Artisans of the Monastery

Artisans of the Monastery

Reflection for the Solemnity of Benedict
March 21, 2018

When this spring’s issue of “The American Monastic Newsletter” arrived recently, the cover listed the schedule for their summer convention to be held this July at St. Benedict’s Monastery in St. Joseph, Minnesota. The theme of this year’s gathering is “Artisans of the Monastery.”

The issue also includes a call for artwork for the ABA Art Show at the convention. They are accepting art work in any medium. In addition to the Art Show they have engaged to speak to the audience: Kathleen Norris, of Cloister Walk fame, and David Paul Lange, OSB, artist of the young Benedict and Scholastica drawings we have throughout the Mount. They also have tours of the Saint John’s Bible Gallery as well as other displays planned.
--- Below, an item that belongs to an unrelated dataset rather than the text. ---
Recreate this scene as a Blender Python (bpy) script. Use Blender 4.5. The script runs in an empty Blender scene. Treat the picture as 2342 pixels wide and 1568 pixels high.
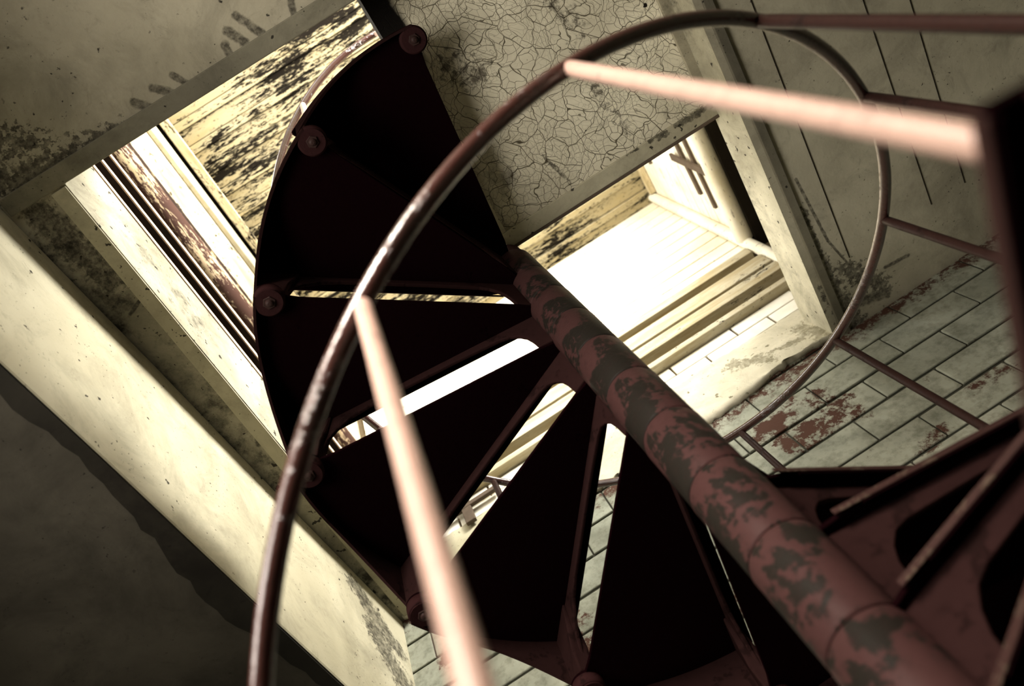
import bpy, bmesh, math, random
from math import sin, cos, pi, radians, atan2, hypot
from mathutils import Vector, Matrix
random.seed(7)
S = bpy.context.scene
C = S.collection

# ------------------------------------------------------------------ helpers
def link_mesh(name, bm, mat=None, parent=None, smooth=False, bevel=0.0, mats=None):
    me = bpy.data.meshes.new(name)
    bmesh.ops.recalc_face_normals(bm, faces=bm.faces[:])
    bm.to_mesh(me); bm.free()
    if smooth:
        for p in me.polygons: p.use_smooth = True
    for m in (mats or ([mat] if mat else [])): me.materials.append(m)
    o = bpy.data.objects.new(name, me); C.objects.link(o)
    if parent: o.parent = parent
    if bevel > 0:
        b = o.modifiers.new('bevel', 'BEVEL'); b.width = bevel; b.segments = 2; b.limit_method = 'ANGLE'; b.angle_limit = radians(35)
    return o

def struct(o):
    o['kind'] = 'structure'; return o

def tag(o, label, cat, group=None):
    o['label'] = label; o['category'] = cat
    if group: o['group'] = group
    return o

def box(bm, x0, x1, y0, y1, z0, z1):
    v = [bm.verts.new((x, y, z)) for z in (z0, z1) for y in (y0, y1) for x in (x0, x1)]
    for f in ((0, 1, 3, 2), (4, 6, 7, 5), (0, 4, 5, 1), (2, 3, 7, 6), (0, 2, 6, 4), (1, 5, 7, 3)):
        bm.faces.new([v[i] for i in f])

def prism(bm, pts, z0, z1):
    """vertical prism over a plan polygon"""
    a = [bm.verts.new((x, y, z0)) for x, y in pts]
    b = [bm.verts.new((x, y, z1)) for x, y in pts]
    bm.faces.new(a[::-1]); bm.faces.new(b)
    n = len(pts)
    for i in range(n): bm.faces.new((a[i], a[(i + 1) % n], b[(i + 1) % n], b[i]))

def cyl(bm, p0, p1, r0, r1=None, seg=24, caps=True):
    r1 = r0 if r1 is None else r1
    p0 = Vector(p0); p1 = Vector(p1); d = (p1 - p0).normalized()
    u = d.orthogonal().normalized(); w = d.cross(u)
    A = []; B = []
    for i in range(seg):
        a = 2 * pi * i / seg; e = u * cos(a) + w * sin(a)
        A.append(bm.verts.new(p0 + e * r0)); B.append(bm.verts.new(p1 + e * r1))
    for i in range(seg):
        bm.faces.new((A[i], A[(i + 1) % seg], B[(i + 1) % seg], B[i]))
    if caps: bm.faces.new(A[::-1]); bm.faces.new(B)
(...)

The newsletter arrived just as our own annual March Women’s History Month art show was being hung in the hall right along our community room‒just outside our gift shop, Chapter 57.

This much-enjoyed event showcases artwork produced by our own sisters, along with pieces from oblates or co-workers in our ministries. We’ve had photography, woodworking, fiber arts and needlecrafts, ceramics, painting, quilting, paper folding, candle making and numerous multi-media pieces.

The work remains in our gallery for a month and has just begun to be shown on our website, too. Some of the pieces are for sale, though others are designated NFS (not for sale) as they are already “owned” by someone.

Of course this display is for only some of our visual arts, the full range of artisans of the monastery would include our talented musicians, writers, bakers, our sisters who produce such stunning liturgical environments for our prayer, and those who arrange displays of all sorts and styles for celebrations and events‒not to forget those who bring beauty to our gardens and grounds, though at this time of year they are on a little hiatus! It seems the list is endless.

I don’t know if St. Benedict and the monastic leaders of his day, the 6th century, would have had all of these in mind when they included Chapter 57 in the Rule, but, we know that all of them, in our time, contribute greatly to the life, spirit and beauty of the community.

In the Rule of Benedict this chapter on Artists of the Monastery begins by acknowledging the importance of artists in a monastic community and encourages them to practice their craft. But, after that opening statement it spends the rest of the chapter warning against the hazards of such gifts: being puffed up instead of humble; receiving permission from the prioress or abbot to engage in the craft at all; and the evils of money and fraud in establishing pricing and selling their goods.

In today’s culture we look on personal gifts such as artistic talents as an attribute to be celebrated, something that brings out the individuality of each person. We are encouraged, even from childhood, to find and then develop our talents, especially ones that are rather unique to us. Of course there can still be the temptation to pride and arrogance—humanity is the same in all centuries, and in capitalistic countries such as ours, the idea of making a profit is inbred in the production of goods and services.

But, as Sister Joan Chittister's commentary on the Rule states, there is another viewpoint to consider in all of this‒perhaps the most important: “The function of the artist in the monastery is to make the transcendent visible… to touch the soul…to enshrine beauty so that we may learn to see it.”

Finally, in speaking of Chapter 57 I can’t finish without noting that this chapter, on a monastery’s artists, ends with perhaps one of the most quoted lines in the Rule of Benedict—from the First Letter of Peter in the New Testament. It fits with artists and, in fact, it fits with every part of our life.

Chapter 57’s closing words are: “…So that in all things God may be glorified.”

Sister Anne Wambach, OSB, the twenty-first prioress of the Benedictine Sisters of Erie, Pennsylvania is a native of Philadelphia. She moved to Mount St. Benedict Monastery in 1992 to respond to a desire to experience the monastic way of life. Previously a member of the Sisters of St. Joseph in Chestnut Hill, Sister Anne began the formal transfer process to the Erie Benedictines in 1993 and made her monastic profession in 1997.

Sister Anne has served the people of the Diocese of Erie as a teacher at St. Gregory's School in North East, Pa., from 1992-1995, and at the Neighborhood Art House in Erie, beginning as program director in 1995 and as executive director since 2005. She served on the Monastic Council from 2006-2010.